— START OF Data provided —

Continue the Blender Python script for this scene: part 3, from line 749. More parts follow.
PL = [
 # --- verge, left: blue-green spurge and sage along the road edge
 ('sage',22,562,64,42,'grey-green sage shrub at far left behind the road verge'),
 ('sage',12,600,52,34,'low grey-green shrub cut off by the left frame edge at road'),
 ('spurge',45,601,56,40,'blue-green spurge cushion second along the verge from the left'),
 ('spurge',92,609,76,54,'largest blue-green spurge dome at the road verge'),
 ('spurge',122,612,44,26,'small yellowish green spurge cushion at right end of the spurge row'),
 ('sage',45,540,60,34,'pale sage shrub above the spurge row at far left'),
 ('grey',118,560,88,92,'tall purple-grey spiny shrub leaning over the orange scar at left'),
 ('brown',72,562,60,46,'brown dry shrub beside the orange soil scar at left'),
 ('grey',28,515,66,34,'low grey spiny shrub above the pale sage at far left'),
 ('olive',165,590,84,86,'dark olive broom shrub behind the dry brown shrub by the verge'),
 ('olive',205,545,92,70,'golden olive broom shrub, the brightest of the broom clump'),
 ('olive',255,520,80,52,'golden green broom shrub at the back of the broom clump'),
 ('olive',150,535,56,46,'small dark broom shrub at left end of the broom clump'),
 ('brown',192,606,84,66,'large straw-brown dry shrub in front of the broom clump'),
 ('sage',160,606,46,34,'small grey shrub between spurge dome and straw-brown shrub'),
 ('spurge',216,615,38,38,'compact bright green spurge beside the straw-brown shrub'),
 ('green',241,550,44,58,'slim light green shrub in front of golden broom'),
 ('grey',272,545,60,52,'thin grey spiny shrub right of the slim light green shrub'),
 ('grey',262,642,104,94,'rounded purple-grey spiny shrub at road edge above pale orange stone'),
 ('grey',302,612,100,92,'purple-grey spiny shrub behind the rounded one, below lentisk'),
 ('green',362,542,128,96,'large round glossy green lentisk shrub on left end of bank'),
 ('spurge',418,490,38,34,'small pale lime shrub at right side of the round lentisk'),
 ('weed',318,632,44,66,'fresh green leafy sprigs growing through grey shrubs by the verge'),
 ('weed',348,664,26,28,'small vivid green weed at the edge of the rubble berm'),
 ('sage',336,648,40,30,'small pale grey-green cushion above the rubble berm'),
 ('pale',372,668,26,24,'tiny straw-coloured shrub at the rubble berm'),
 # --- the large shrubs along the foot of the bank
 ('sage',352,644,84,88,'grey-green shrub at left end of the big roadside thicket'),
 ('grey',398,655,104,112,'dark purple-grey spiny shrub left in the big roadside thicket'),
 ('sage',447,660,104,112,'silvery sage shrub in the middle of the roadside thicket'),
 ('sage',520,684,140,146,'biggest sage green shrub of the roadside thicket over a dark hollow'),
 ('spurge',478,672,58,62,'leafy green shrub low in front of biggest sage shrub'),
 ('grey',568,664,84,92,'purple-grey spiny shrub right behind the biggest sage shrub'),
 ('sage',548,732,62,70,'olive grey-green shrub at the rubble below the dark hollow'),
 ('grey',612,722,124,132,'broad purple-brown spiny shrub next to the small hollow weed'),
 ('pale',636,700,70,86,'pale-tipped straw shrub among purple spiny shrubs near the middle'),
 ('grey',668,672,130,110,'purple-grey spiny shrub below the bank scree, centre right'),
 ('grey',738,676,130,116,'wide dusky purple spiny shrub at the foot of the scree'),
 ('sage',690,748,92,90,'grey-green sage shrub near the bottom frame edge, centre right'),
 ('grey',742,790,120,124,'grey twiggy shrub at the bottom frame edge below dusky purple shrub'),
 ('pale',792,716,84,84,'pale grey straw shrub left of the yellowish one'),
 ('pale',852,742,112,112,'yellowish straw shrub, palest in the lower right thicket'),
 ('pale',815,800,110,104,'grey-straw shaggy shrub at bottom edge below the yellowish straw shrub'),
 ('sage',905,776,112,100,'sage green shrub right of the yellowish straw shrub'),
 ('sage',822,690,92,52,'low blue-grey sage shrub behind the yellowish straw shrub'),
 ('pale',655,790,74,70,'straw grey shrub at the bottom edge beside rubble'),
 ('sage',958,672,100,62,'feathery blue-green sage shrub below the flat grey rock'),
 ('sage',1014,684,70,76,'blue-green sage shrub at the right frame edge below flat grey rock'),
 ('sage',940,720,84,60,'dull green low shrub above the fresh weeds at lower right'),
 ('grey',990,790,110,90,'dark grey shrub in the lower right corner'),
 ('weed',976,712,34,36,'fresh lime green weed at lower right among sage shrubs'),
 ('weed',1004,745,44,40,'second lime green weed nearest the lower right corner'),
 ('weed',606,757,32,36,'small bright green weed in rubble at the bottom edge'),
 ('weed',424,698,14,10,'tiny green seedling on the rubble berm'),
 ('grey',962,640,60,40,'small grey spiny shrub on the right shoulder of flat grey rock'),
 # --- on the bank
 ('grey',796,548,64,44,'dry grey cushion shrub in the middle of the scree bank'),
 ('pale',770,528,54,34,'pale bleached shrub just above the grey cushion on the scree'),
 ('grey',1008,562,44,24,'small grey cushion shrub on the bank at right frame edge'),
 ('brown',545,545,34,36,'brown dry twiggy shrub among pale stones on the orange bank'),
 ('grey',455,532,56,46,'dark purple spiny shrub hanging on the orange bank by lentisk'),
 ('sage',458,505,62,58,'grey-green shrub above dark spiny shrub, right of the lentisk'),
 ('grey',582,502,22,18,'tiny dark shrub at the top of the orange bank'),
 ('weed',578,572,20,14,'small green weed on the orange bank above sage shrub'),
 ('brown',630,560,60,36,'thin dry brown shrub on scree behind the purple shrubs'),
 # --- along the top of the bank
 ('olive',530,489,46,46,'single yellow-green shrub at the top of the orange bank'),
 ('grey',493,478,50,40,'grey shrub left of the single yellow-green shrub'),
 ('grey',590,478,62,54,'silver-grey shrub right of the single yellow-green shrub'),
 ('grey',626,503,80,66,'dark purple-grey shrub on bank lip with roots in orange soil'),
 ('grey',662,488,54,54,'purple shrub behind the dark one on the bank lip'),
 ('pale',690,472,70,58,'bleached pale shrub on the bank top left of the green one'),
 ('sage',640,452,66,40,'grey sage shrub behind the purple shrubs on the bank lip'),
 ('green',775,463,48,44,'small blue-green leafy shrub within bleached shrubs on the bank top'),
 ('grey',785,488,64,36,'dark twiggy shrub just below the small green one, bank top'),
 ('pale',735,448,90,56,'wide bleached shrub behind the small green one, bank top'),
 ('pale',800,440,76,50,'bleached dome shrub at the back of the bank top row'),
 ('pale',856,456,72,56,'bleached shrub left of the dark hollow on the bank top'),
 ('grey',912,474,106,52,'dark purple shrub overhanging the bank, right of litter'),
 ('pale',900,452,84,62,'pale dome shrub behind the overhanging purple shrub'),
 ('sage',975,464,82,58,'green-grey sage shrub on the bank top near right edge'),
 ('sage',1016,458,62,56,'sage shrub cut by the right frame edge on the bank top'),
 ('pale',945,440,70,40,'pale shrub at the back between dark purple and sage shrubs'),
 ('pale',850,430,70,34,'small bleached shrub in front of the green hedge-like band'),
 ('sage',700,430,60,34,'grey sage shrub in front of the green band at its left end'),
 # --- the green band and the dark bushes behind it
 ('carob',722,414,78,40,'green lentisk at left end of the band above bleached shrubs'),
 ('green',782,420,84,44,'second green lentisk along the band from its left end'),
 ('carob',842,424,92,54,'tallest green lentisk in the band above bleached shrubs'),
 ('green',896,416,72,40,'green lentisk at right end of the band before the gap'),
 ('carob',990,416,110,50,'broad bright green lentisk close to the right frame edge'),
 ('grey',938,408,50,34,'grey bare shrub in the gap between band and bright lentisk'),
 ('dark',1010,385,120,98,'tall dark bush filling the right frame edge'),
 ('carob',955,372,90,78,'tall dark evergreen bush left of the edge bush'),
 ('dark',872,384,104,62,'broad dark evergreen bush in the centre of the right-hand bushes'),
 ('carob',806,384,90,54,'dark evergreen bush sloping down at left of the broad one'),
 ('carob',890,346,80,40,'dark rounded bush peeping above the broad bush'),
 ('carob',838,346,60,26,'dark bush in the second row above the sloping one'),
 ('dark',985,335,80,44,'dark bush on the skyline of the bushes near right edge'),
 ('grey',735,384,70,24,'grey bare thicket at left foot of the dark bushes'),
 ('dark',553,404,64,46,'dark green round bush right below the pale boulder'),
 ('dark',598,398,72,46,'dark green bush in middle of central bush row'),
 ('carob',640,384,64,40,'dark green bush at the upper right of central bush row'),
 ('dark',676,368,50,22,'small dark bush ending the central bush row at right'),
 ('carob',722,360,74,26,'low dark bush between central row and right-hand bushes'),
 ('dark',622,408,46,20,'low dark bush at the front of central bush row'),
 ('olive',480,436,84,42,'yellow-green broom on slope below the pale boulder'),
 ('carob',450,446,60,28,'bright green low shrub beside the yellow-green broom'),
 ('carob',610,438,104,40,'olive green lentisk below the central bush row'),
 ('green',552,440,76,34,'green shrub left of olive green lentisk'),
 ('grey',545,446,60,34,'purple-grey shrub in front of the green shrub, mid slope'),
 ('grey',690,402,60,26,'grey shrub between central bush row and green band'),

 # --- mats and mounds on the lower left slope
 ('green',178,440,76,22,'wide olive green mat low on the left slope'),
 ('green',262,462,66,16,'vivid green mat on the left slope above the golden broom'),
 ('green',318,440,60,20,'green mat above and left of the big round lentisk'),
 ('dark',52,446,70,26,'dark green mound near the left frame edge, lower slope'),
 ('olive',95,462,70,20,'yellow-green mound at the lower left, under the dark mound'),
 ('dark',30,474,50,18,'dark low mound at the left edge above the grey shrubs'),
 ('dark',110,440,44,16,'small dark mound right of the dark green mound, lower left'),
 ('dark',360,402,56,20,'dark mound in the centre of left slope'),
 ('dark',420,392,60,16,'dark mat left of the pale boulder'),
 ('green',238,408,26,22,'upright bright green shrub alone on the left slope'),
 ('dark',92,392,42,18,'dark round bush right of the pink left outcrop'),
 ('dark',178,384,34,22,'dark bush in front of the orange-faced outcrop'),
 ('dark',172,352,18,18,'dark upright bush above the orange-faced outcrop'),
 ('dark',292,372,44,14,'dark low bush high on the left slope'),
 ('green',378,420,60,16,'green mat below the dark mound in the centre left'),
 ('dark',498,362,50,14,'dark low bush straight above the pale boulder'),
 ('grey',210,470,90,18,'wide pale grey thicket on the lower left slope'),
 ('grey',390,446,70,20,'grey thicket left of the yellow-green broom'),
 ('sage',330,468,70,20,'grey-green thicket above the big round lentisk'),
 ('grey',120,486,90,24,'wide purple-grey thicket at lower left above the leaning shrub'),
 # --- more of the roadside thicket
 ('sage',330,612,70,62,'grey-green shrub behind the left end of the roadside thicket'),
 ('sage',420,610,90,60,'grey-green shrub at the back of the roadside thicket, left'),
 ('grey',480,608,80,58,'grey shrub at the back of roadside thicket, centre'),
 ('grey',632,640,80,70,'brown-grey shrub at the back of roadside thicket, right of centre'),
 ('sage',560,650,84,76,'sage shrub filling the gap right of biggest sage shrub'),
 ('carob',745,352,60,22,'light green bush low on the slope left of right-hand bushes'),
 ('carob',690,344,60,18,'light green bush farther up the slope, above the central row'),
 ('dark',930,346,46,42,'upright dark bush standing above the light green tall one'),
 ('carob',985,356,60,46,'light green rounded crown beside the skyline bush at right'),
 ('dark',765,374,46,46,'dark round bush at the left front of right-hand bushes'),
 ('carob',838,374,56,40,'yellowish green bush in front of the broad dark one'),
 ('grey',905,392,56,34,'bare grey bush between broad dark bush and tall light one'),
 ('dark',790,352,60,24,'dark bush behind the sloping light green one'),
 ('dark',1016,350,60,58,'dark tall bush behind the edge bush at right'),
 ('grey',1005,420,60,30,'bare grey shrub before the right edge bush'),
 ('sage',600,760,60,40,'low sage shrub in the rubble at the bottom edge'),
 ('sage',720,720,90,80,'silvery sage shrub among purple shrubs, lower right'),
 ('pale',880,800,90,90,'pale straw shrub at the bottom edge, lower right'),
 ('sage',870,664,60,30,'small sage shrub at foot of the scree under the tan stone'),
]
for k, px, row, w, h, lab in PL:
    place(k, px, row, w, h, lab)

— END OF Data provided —

Collect every line above that contains the word "from".

Continue the Blender Python script for this scene: part 3, from line 749. More parts follow.
 ('spurge',45,601,56,40,'blue-green spurge cushion second along the verge from the left'),
 ('green',782,420,84,44,'second green lentisk along the band from its left end'),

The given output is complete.